Mariner Tax Reform - Nearly every single major maritime power provides tax incentives for merchant mariners to enable their mariners to compete against serious worldwide competition. The United States, however, does not. This places our mariners at a disadvantage against equally or often lesser trained crew in the global marketplace. Instead of creating incentives for shipping companies to place vessels under the U.S.-Flag or hire American mariners to crew their vessels, our mariner tax policy makes it harder for our internationally operating industry to compete.

A comprehensive tax reform that provides incentives for the use of American merchant seafarers’ would be an important step in leveling the international playing field and creating new job opportunities for Americans in the U.S. Merchant Marine.

Liquefied Natural Gas Importation Incentives - America continues to look for alternative energy sources to decrease our reliance upon sources of energy imported from unstable regions of the world. Liquefied Natural Gas (LNG) is one of the most promising of those alternative energy sources. However, despite the increasing demand for natural gas in the United States, there are currently only five terminals that are capable of receiving imports of LNG from our trading partners in the Caribbean, East Asia, and around the globe.

Thanks to widespread propaganda campaigns to demonize LNG importation, it has become very difficult to site LNG import terminals. In addition, despite having pioneered the carriage of LNG in the 1970s, America has lost its fleet of LNG tankers and hundreds of LNG trained mariners have been forced out of the LNG sector. AMC has been and will continue to work to educate the public and Congress on the importance - both to our economic and our homeland security - of having American mariners onboard LNG tankers bringing this vital resource into our country.

LNG is a security sensitive cargo, and must be treated as such. One easy way to protect our LNG tankers and our LNG terminals and those who live close to them is to remove any questions about who crews these vessels - using American mariners, vetted and credentialed by the Coast Guard and the Department of Homeland Security, we can be sure that those who bring this security sensitive cargo into America are highly trained, qualified and with the best interests of our country at heart.

AMC will be working to ensure that Congress and the Administration understand the need for American mariners in the LNG industry, and to identify incentives that could help revitalize this sector of our maritime industry.

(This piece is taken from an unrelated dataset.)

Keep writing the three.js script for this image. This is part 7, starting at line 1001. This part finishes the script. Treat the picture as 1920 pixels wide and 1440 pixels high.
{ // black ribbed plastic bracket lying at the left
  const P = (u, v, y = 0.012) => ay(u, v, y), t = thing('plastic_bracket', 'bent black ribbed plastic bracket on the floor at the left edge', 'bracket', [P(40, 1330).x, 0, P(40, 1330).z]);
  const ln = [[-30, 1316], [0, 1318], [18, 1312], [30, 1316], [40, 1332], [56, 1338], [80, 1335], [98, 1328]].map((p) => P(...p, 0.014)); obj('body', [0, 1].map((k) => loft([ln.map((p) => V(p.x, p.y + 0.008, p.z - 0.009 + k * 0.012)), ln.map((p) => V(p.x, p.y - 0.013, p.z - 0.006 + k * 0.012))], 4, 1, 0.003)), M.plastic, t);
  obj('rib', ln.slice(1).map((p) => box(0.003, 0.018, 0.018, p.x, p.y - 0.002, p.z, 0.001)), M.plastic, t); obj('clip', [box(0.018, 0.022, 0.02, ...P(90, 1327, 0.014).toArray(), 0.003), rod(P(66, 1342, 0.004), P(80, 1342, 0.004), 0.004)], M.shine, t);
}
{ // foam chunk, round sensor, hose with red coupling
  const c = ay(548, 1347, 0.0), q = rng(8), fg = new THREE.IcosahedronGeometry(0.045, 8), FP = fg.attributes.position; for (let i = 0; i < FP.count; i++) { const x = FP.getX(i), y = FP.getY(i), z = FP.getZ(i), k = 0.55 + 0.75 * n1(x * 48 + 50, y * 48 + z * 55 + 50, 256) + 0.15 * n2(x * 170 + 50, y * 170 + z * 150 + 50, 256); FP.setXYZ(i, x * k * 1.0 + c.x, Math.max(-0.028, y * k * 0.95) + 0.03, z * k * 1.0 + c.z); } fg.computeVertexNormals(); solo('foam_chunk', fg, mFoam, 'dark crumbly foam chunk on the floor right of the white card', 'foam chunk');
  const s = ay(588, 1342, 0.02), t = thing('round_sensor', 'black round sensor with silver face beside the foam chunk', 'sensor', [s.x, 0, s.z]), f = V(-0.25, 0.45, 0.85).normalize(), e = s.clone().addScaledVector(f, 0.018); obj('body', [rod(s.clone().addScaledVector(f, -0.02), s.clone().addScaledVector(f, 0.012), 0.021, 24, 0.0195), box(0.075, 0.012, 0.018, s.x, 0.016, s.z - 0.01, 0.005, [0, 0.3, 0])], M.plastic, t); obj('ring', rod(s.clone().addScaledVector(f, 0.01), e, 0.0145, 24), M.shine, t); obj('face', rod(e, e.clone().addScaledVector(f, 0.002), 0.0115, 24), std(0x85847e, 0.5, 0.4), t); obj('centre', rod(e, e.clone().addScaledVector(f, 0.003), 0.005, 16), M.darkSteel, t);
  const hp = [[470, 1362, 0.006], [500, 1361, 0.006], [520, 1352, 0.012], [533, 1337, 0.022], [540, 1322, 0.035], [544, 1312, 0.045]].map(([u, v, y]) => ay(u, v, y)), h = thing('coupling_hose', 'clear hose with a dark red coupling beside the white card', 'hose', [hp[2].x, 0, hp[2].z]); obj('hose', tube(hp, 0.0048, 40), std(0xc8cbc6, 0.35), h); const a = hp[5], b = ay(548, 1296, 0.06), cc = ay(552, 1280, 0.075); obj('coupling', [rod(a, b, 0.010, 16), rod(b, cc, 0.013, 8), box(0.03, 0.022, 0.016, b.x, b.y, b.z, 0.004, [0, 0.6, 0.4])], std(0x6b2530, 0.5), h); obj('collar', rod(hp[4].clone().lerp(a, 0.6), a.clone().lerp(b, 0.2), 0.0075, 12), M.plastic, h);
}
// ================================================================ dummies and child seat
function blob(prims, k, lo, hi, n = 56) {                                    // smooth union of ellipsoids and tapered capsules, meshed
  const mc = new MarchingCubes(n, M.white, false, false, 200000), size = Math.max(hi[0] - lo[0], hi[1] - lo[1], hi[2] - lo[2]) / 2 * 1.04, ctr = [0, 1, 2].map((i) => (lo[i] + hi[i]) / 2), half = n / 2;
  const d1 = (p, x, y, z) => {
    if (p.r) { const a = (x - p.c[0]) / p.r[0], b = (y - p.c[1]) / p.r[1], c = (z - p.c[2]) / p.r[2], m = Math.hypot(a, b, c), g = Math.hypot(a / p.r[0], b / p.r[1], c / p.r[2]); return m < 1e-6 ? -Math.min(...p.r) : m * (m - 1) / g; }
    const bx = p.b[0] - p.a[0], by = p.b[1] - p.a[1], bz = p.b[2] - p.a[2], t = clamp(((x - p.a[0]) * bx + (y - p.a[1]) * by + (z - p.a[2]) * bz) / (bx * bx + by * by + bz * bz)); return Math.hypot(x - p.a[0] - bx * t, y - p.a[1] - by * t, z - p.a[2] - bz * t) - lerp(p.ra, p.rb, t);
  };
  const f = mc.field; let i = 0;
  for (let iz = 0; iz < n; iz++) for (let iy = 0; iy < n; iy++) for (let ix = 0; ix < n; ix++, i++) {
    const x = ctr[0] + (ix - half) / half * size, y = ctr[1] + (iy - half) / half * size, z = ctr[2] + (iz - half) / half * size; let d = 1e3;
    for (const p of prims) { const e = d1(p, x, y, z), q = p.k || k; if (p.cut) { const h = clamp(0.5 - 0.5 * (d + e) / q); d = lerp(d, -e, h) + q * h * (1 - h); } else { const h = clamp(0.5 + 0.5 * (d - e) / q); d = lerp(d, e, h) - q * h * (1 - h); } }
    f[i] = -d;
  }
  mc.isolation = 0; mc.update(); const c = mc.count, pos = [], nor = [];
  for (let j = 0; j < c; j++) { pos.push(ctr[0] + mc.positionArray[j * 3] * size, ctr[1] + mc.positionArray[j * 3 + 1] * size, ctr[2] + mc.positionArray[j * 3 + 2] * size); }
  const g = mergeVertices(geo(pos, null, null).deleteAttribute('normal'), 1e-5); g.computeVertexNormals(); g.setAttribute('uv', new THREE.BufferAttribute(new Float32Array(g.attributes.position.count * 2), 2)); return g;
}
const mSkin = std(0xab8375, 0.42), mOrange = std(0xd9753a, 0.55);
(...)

Harbor Maintenance Tax Reform - The biggest barrier to seeing Short Sea Shipping (coastwise trade) begin to flourish in America is the Harbor Maintenance Tax. Educating Congress on the need to reform the tax so that transshipped cargo between US ports isn’t subject to double taxation is an agenda item for AMC.

Great Lakes Dredging - Inadequate dredging of ports in the Great Lakes are costing Americans millions of dollars each year. Vessels on the Lakes are unable to operate at full capacity, meaning they leave behind hundreds of thousands of tons of cargo each year - requiring more trips, more fuel, more wear and tear, and a greater environmental impact.

It is important that we work to remove any and all obstacles to dredging our ports and harbors on the Great Lakes.

Cargo Preference / Food Aid Issues

  1. Cargo preference waivers - The U.S. maritime industry was greatly concerned that blanket waiver authority contained in the 2004 Iraq war supplemental budget bill would be interpreted as a go-ahead to waive the application of cargo preference laws for both military support and food aid shipments to the Middle East. At the urging of the maritime industry, language was included during floor debate clarifying that U.S.-flag shipping requirements would be followed.

  2. Indeed, there were several instances early in 2003 in which USAID contemplated transporting food aid cargoes to Afghanistan, Yemen and Zambia on foreign-flag vessels despite the fact that U.S.-flag vessels were available at rates found fair and reasonable. USAID attempted to invoke its "emergency" waiver powers under 7 U.S.C 1722(a) even though the U.S.-flag vessels available would have provided the same or faster delivery dates. Although the legislative history of USAID "emergency" authority makes clear that Congress did not intend that section of the law to be used to waive cargo preference requirements, it has been used for this purpose.

  3. WTO Negotiations " Although the Doha Round of trade talks ended earlier this year with no major changes in food aid, World Trade Organization Committee (WTO) negotiations on agriculture remain an important issue. Recently, in these WTO negotiations, a number of other countries, particularly those in the European Union, have been seeking to eliminate "in-kind" food aid for non-emergency uses, whether in the form of loans or grants. Instead, they would require that American taxpayers give cash for food aid through the World Food Organization in Rome, which would then take our money and use it to buy food aid from other sources including our strongest agriculture competitors. Such a policy, were it to prevail, would eliminate about 3 million metric tons annually of U.S. food aid shipments, and, thus, purchases of American farm products. It is critical that U.S. trade negotiators not give in to this pressure in negotiations.

  4. Cash Only Programs - During the few years, the administration has attempted to convert a portion of the PL-480 Food for Peace program from an in-kind food donation to a direct cash donation to the recipients. AMC, along with our allies in the agriculture and charitable organization sectors, strongly urged the Administration and Congress not to cut funding for PL-480 by moving to a cash-only program. Not only does a cash program already exist under federal law, moving to cash only would damage the economic benefits that are an inherent part of food aid - by purchasing U.S. grown commodities and shipping the cargo on U.S.-Flag vessels, we are able to accomplish the goals of providing stable food supplies for developing countries while also benefiting our own economy and ensuring the seafarer and ship base necessary for our national and homeland security. Fortunately, Congress has recognized the value of in-kind food aid and has not cut funding to pay for a cash-only program. AMC will continue working to educate Congress on the continued need and value of in-kind food aid.